● **Exercise directions**: Transcribe, verbatim, every line from the start of the entries through the line that contains "window(2, W2, True, 3.02)"; include both boundary lines and omit all others.
>> start
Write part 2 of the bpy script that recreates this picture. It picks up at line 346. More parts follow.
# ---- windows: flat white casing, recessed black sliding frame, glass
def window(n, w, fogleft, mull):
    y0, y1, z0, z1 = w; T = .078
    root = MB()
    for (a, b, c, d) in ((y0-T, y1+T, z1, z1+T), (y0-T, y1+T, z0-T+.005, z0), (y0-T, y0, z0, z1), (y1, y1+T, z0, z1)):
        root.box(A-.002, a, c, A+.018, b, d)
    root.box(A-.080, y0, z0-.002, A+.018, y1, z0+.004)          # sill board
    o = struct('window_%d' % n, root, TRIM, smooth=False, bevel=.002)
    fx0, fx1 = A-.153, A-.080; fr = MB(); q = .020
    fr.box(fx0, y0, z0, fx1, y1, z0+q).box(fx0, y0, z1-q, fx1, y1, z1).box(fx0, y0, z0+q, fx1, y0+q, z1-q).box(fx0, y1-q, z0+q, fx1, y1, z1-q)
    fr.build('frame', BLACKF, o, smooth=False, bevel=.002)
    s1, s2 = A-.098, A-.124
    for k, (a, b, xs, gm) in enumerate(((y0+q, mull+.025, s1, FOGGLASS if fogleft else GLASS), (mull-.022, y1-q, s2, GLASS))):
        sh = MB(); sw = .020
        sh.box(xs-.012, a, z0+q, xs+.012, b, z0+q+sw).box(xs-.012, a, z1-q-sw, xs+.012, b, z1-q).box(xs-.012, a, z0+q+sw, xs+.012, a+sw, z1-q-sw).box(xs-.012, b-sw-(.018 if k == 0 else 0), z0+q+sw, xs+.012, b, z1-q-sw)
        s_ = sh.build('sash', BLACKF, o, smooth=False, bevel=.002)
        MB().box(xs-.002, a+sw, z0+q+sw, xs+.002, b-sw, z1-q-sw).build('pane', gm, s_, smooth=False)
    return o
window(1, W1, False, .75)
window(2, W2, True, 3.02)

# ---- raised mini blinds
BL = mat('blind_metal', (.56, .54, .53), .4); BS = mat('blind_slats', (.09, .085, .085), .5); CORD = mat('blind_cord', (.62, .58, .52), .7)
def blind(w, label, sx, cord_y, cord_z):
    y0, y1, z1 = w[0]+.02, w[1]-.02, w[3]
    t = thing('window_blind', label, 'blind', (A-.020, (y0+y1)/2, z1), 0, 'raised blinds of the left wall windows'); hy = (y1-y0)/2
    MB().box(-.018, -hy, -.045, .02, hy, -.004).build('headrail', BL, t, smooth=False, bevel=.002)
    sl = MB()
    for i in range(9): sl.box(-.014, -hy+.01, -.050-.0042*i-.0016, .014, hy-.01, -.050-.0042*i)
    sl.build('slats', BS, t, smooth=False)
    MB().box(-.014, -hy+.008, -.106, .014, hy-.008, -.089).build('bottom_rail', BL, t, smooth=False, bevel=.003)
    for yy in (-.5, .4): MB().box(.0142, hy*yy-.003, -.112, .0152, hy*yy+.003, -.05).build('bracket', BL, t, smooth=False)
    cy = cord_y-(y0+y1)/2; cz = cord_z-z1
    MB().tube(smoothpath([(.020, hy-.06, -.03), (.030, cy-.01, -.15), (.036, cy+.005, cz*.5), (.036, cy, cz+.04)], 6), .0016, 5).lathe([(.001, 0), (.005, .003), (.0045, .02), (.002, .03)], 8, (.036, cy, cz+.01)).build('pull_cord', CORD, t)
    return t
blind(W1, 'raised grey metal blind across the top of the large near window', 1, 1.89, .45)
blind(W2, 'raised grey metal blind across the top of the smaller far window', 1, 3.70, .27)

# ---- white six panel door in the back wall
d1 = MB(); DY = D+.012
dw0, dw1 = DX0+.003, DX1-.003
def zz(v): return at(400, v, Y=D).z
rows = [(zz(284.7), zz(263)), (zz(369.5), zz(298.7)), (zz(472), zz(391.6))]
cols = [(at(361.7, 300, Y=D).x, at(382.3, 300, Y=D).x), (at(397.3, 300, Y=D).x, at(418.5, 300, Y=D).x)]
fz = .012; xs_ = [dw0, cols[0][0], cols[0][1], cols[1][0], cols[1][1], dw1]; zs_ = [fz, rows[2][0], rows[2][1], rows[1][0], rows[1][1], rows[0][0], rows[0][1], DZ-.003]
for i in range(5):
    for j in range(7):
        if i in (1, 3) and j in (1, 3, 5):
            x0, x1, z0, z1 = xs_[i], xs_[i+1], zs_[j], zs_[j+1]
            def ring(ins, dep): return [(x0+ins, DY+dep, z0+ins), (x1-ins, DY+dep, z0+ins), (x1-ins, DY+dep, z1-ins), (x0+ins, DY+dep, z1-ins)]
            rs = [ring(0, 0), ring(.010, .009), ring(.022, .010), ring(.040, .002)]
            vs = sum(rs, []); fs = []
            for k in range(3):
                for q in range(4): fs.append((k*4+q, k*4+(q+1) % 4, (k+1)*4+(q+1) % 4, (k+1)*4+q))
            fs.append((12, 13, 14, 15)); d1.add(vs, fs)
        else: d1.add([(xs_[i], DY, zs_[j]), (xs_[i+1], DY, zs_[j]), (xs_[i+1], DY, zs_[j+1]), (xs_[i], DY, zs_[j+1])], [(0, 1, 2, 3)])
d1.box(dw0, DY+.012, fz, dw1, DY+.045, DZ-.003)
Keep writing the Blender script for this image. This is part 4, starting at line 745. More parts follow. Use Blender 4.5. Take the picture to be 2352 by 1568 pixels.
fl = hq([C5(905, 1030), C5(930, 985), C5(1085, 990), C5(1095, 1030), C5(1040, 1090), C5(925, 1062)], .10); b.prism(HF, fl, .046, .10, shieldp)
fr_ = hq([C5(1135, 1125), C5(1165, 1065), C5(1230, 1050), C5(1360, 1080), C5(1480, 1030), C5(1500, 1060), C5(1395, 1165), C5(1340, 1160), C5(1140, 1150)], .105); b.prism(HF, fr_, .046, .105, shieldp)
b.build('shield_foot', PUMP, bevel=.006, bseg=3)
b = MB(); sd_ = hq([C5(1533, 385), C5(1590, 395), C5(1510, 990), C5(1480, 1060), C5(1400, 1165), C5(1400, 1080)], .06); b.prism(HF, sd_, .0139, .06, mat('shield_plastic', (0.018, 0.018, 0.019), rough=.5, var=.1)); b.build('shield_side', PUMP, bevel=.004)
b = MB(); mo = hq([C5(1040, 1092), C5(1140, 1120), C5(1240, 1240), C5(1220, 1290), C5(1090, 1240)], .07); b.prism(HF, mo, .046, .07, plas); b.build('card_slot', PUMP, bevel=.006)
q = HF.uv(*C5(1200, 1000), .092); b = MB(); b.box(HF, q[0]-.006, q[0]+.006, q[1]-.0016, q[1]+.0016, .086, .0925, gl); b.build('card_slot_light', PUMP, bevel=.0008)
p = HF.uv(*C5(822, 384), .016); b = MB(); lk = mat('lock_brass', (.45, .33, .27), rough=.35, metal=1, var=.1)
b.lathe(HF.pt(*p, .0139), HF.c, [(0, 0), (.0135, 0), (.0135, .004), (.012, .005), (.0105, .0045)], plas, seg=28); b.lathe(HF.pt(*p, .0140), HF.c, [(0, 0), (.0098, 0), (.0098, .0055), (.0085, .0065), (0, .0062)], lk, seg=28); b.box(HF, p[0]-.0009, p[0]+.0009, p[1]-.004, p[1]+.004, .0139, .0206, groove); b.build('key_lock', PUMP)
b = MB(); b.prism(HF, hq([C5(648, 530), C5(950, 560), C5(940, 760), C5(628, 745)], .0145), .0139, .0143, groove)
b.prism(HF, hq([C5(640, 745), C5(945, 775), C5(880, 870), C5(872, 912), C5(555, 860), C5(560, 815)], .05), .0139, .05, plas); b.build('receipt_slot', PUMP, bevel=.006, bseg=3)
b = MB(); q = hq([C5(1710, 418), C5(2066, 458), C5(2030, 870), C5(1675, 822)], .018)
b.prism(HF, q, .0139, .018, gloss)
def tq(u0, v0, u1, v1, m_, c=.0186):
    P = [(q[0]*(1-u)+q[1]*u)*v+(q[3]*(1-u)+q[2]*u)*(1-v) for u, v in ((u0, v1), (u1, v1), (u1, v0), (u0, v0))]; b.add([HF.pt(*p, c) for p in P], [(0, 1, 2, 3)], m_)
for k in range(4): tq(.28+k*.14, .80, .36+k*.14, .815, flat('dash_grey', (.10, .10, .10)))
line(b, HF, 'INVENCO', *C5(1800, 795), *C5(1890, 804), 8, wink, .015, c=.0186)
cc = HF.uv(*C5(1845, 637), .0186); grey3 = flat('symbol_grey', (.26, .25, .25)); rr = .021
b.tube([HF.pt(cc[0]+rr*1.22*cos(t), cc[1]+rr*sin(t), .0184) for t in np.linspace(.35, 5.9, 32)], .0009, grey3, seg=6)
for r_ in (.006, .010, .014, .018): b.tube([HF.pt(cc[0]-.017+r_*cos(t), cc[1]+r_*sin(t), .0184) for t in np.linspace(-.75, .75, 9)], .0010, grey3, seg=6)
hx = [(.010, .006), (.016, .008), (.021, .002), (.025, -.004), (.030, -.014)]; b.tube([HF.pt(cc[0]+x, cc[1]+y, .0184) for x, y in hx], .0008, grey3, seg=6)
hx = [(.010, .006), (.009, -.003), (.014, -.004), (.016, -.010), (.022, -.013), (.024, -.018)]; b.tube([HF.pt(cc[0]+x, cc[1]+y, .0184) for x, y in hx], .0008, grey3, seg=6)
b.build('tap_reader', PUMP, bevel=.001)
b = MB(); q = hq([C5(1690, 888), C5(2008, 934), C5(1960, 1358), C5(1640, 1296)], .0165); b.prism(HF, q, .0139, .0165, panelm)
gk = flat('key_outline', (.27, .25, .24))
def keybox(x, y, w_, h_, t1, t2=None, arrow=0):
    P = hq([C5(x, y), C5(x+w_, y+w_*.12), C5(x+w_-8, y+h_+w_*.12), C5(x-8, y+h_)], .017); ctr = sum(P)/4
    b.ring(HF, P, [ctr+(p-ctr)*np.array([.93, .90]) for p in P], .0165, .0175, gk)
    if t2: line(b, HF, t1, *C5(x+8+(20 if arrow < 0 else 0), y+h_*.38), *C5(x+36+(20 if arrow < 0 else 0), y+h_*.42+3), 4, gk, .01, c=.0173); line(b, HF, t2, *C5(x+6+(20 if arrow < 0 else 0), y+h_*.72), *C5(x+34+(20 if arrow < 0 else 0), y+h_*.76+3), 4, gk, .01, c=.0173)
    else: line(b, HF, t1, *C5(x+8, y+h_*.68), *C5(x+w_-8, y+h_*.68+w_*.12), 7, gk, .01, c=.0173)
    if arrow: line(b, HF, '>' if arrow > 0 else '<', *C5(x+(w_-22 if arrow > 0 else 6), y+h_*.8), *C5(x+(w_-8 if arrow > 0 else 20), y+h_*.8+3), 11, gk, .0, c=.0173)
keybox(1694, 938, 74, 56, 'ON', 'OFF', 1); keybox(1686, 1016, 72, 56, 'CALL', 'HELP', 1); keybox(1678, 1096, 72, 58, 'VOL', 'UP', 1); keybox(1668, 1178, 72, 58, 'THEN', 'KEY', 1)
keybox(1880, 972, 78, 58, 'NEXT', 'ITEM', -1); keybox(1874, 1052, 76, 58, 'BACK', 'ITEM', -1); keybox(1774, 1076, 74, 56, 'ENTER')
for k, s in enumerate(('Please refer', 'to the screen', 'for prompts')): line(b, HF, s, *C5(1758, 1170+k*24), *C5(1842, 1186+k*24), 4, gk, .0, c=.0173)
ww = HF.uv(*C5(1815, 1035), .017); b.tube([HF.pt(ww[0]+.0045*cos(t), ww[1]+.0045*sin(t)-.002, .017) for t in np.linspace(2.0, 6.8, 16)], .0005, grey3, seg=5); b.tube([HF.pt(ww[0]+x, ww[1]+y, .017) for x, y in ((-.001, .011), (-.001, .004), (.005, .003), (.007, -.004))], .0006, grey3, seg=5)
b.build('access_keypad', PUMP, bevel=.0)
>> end
● **Result of the task**:
Write part 2 of the bpy script that recreates this picture. It picks up at line 346. More parts follow.
# ---- windows: flat white casing, recessed black sliding frame, glass
def window(n, w, fogleft, mull):
    y0, y1, z0, z1 = w; T = .078
    root = MB()
    for (a, b, c, d) in ((y0-T, y1+T, z1, z1+T), (y0-T, y1+T, z0-T+.005, z0), (y0-T, y0, z0, z1), (y1, y1+T, z0, z1)):
        root.box(A-.002, a, c, A+.018, b, d)
    root.box(A-.080, y0, z0-.002, A+.018, y1, z0+.004)          # sill board
    o = struct('window_%d' % n, root, TRIM, smooth=False, bevel=.002)
    fx0, fx1 = A-.153, A-.080; fr = MB(); q = .020
    fr.box(fx0, y0, z0, fx1, y1, z0+q).box(fx0, y0, z1-q, fx1, y1, z1).box(fx0, y0, z0+q, fx1, y0+q, z1-q).box(fx0, y1-q, z0+q, fx1, y1, z1-q)
    fr.build('frame', BLACKF, o, smooth=False, bevel=.002)
    s1, s2 = A-.098, A-.124
    for k, (a, b, xs, gm) in enumerate(((y0+q, mull+.025, s1, FOGGLASS if fogleft else GLASS), (mull-.022, y1-q, s2, GLASS))):
        sh = MB(); sw = .020
        sh.box(xs-.012, a, z0+q, xs+.012, b, z0+q+sw).box(xs-.012, a, z1-q-sw, xs+.012, b, z1-q).box(xs-.012, a, z0+q+sw, xs+.012, a+sw, z1-q-sw).box(xs-.012, b-sw-(.018 if k == 0 else 0), z0+q+sw, xs+.012, b, z1-q-sw)
        s_ = sh.build('sash', BLACKF, o, smooth=False, bevel=.002)
        MB().box(xs-.002, a+sw, z0+q+sw, xs+.002, b-sw, z1-q-sw).build('pane', gm, s_, smooth=False)
    return o
window(1, W1, False, .75)
window(2, W2, True, 3.02)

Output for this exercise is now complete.